Entries with scene source code:
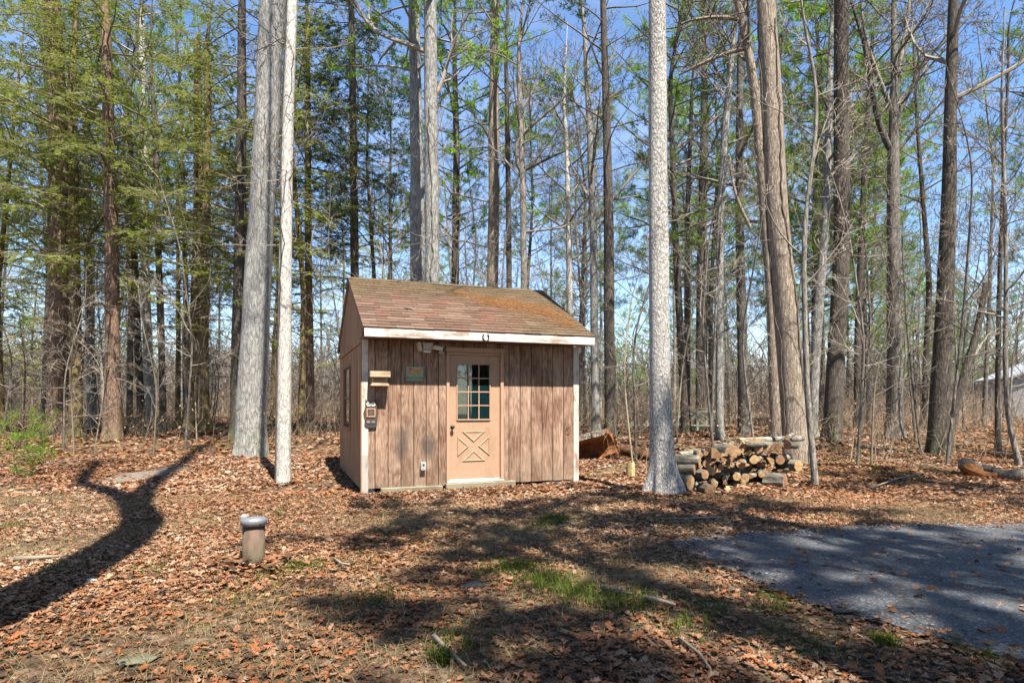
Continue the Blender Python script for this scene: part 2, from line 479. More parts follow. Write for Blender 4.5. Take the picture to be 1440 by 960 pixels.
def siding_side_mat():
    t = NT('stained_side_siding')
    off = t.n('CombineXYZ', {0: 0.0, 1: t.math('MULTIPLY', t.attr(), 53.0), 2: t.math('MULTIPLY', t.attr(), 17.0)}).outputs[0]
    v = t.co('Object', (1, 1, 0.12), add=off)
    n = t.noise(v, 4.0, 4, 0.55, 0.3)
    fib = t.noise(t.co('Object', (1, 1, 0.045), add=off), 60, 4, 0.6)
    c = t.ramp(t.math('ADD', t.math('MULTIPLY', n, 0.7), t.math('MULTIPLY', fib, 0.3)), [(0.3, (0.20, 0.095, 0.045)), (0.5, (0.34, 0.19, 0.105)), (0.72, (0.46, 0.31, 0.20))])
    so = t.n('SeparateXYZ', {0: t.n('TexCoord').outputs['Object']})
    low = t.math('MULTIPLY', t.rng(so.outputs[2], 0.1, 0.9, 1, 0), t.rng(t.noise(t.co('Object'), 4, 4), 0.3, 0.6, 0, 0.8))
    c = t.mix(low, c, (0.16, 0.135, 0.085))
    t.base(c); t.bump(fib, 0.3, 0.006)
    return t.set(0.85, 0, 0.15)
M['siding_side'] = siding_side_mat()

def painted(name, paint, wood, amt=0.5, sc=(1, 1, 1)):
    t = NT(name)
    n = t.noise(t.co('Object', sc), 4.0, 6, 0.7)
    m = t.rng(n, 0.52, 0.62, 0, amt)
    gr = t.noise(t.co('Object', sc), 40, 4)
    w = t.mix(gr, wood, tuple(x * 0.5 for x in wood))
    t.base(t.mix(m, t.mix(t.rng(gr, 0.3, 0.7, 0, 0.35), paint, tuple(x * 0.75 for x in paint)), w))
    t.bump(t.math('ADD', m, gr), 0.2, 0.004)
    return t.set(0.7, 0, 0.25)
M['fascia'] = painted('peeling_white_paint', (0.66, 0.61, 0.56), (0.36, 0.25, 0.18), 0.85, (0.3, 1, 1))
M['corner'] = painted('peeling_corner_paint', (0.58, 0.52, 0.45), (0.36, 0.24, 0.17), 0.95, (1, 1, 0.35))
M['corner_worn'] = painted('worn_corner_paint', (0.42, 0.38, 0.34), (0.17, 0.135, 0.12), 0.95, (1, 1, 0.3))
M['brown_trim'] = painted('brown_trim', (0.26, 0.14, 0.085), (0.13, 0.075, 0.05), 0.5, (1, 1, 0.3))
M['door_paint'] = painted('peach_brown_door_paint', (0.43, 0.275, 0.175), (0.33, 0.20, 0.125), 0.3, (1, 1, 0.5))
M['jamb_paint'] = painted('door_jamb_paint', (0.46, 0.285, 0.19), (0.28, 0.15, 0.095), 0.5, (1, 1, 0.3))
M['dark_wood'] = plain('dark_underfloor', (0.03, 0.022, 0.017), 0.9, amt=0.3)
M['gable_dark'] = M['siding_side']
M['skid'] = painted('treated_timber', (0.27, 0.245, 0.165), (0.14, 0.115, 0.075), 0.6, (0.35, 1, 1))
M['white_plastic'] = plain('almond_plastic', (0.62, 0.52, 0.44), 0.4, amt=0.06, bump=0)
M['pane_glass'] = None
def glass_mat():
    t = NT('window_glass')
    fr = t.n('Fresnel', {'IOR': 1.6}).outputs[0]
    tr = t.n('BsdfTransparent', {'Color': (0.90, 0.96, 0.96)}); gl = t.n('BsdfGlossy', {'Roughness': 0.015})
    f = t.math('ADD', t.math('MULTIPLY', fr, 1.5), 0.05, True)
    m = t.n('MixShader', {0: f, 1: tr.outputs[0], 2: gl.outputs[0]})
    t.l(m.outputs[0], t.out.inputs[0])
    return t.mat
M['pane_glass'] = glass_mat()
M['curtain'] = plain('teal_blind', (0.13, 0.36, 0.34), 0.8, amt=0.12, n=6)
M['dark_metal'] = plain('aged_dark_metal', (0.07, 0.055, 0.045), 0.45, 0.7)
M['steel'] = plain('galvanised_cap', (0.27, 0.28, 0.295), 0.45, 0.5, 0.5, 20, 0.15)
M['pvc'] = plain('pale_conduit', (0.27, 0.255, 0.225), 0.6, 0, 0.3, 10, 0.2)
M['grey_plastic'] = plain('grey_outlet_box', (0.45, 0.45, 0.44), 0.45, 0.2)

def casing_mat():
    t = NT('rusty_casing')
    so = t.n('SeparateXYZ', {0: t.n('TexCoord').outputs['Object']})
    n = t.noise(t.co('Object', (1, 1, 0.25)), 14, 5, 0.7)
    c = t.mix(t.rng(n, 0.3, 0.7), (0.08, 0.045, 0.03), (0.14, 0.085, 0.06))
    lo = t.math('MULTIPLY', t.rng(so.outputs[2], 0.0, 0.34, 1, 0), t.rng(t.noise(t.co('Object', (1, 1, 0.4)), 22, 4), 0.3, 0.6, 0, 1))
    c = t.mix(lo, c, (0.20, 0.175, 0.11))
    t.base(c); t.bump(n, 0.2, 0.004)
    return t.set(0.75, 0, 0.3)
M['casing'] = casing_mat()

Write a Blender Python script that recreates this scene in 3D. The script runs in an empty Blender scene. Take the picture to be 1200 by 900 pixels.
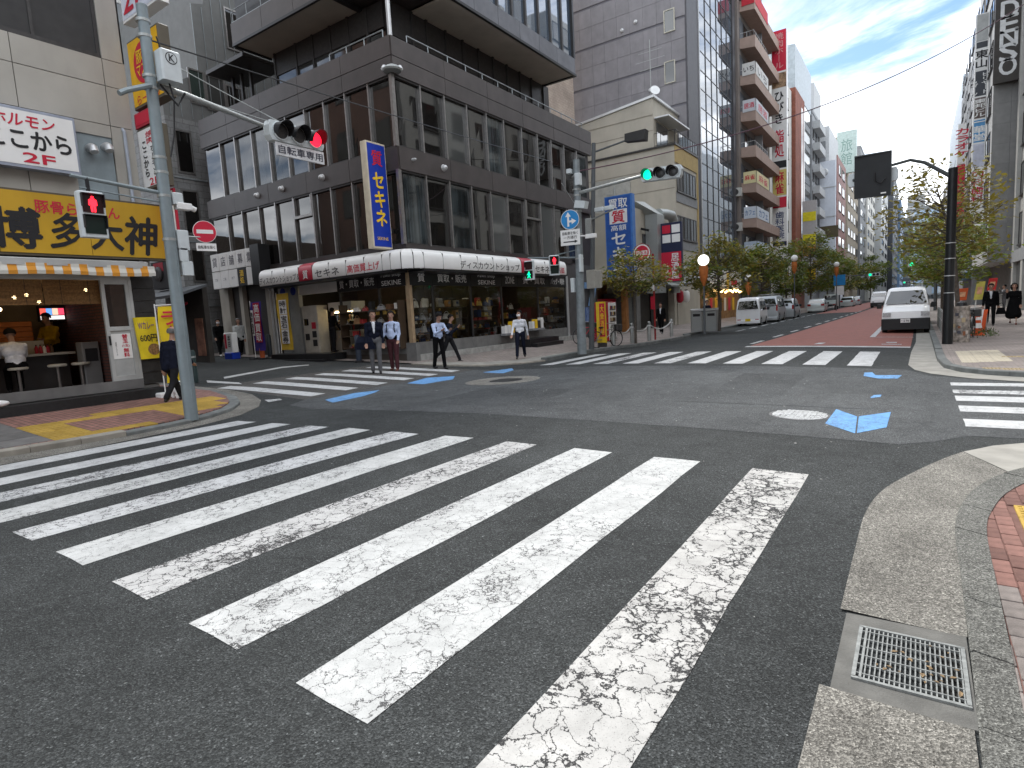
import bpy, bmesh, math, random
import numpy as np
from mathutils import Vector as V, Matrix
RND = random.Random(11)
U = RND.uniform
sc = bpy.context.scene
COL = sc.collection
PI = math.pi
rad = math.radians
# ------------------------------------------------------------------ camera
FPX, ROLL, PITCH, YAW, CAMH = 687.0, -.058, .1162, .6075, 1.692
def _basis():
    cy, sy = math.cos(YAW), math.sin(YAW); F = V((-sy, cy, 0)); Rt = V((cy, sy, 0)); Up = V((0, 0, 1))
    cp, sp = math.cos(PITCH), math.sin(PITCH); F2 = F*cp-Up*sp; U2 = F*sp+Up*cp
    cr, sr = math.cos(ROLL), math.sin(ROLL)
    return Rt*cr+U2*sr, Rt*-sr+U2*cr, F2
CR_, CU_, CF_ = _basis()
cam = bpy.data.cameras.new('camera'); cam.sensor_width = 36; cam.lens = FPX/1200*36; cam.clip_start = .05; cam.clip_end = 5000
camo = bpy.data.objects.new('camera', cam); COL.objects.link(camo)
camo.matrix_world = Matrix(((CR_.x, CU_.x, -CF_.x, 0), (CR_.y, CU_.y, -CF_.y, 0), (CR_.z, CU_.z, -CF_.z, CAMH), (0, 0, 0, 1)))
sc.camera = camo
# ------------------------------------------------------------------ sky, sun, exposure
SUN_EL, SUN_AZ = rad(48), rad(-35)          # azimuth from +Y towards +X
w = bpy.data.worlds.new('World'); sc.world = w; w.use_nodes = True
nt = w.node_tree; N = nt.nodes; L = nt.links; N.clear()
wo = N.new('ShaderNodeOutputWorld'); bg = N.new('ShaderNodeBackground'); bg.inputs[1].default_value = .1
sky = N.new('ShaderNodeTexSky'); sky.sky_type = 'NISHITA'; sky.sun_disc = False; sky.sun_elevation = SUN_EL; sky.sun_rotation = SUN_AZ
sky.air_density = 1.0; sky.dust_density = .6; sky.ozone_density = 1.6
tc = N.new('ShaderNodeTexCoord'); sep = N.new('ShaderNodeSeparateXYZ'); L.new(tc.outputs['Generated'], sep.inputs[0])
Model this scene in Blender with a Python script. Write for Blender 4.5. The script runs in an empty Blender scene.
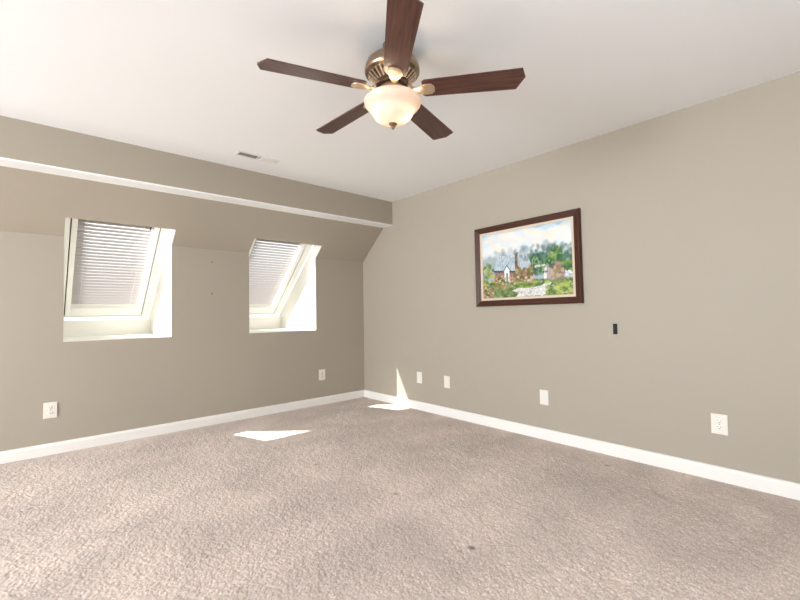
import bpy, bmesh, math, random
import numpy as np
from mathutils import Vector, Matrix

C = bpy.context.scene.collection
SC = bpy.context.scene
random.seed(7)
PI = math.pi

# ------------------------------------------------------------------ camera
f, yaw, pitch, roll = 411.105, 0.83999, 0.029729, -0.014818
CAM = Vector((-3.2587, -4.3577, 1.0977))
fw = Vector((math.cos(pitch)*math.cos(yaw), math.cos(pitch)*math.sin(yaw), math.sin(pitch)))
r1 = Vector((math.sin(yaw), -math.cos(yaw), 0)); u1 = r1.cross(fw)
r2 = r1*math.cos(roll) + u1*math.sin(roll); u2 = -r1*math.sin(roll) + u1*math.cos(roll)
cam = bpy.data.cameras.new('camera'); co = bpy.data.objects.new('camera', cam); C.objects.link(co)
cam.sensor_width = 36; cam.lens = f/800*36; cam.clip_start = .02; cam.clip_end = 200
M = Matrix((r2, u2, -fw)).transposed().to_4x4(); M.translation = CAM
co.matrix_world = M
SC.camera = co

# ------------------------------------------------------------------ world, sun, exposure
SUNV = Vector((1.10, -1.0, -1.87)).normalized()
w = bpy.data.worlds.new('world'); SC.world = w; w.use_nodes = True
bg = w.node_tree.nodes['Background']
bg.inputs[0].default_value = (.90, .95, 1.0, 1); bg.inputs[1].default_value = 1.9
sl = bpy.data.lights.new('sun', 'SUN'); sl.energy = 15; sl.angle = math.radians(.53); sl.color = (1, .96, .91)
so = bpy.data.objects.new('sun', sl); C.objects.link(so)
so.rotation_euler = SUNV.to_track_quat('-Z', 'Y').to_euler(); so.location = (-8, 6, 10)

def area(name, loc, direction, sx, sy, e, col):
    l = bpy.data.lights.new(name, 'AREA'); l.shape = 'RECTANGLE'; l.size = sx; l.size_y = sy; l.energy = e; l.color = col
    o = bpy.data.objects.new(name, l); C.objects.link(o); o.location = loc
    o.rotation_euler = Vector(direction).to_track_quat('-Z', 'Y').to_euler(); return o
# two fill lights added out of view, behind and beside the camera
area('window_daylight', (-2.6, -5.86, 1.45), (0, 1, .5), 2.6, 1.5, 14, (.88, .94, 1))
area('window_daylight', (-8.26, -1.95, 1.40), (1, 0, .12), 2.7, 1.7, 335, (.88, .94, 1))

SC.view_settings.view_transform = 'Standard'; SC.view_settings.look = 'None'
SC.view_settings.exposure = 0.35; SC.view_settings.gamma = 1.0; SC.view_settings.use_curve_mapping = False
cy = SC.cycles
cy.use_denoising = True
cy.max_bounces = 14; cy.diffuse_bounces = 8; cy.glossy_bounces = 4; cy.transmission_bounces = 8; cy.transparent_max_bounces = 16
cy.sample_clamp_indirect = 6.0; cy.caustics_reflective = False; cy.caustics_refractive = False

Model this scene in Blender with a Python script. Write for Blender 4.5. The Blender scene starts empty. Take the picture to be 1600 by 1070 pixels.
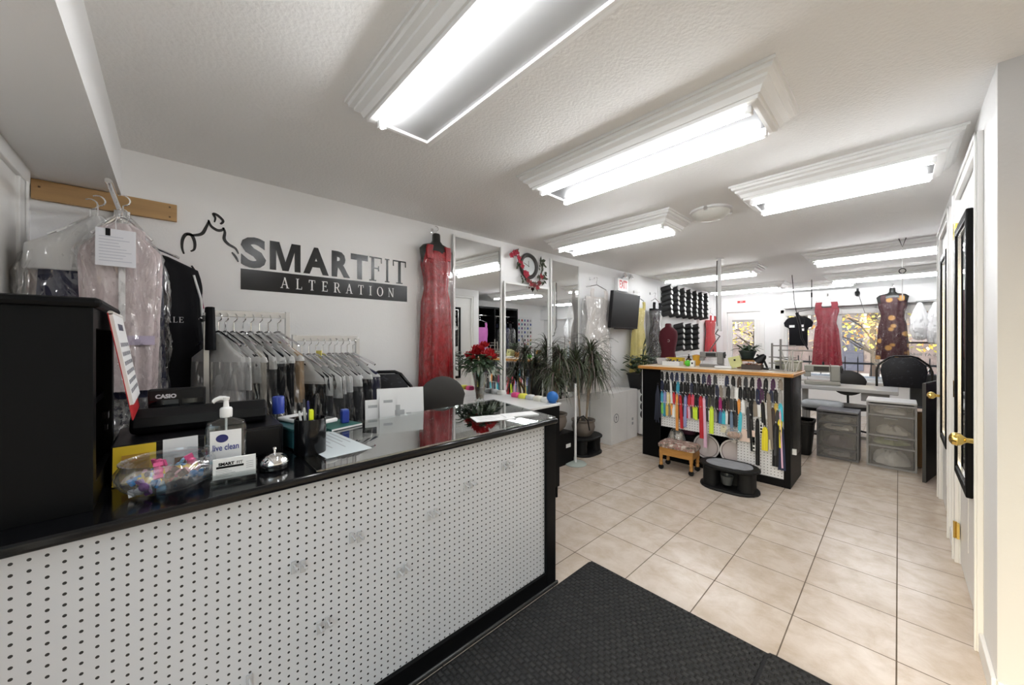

▸ **REQUIRED TASK**
Skip all pictures. Retype exactly the span whose first line is the one with "4.5. The script" and whose last line is the one with "SC.camera = co".

▸ **THE SOLUTION**
Model this scene in Blender with a Python script. Write for Blender 4.5. The script runs in an empty Blender scene.
import bpy, bmesh, math, random
import numpy as np
from mathutils import Vector, Matrix

C = bpy.context.scene.collection
SC = bpy.context.scene
random.seed(7)
PI = math.pi

# ------------------------------------------------------------------ camera
f, yaw, pitch, roll = 411.105, 0.83999, 0.029729, -0.014818
CAM = Vector((-3.2587, -4.3577, 1.0977))
fw = Vector((math.cos(pitch)*math.cos(yaw), math.cos(pitch)*math.sin(yaw), math.sin(pitch)))
r1 = Vector((math.sin(yaw), -math.cos(yaw), 0)); u1 = r1.cross(fw)
r2 = r1*math.cos(roll) + u1*math.sin(roll); u2 = -r1*math.sin(roll) + u1*math.cos(roll)
cam = bpy.data.cameras.new('camera'); co = bpy.data.objects.new('camera', cam); C.objects.link(co)
cam.sensor_width = 36; cam.lens = f/800*36; cam.clip_start = .02; cam.clip_end = 200
M = Matrix((r2, u2, -fw)).transposed().to_4x4(); M.translation = CAM
co.matrix_world = M
SC.camera = co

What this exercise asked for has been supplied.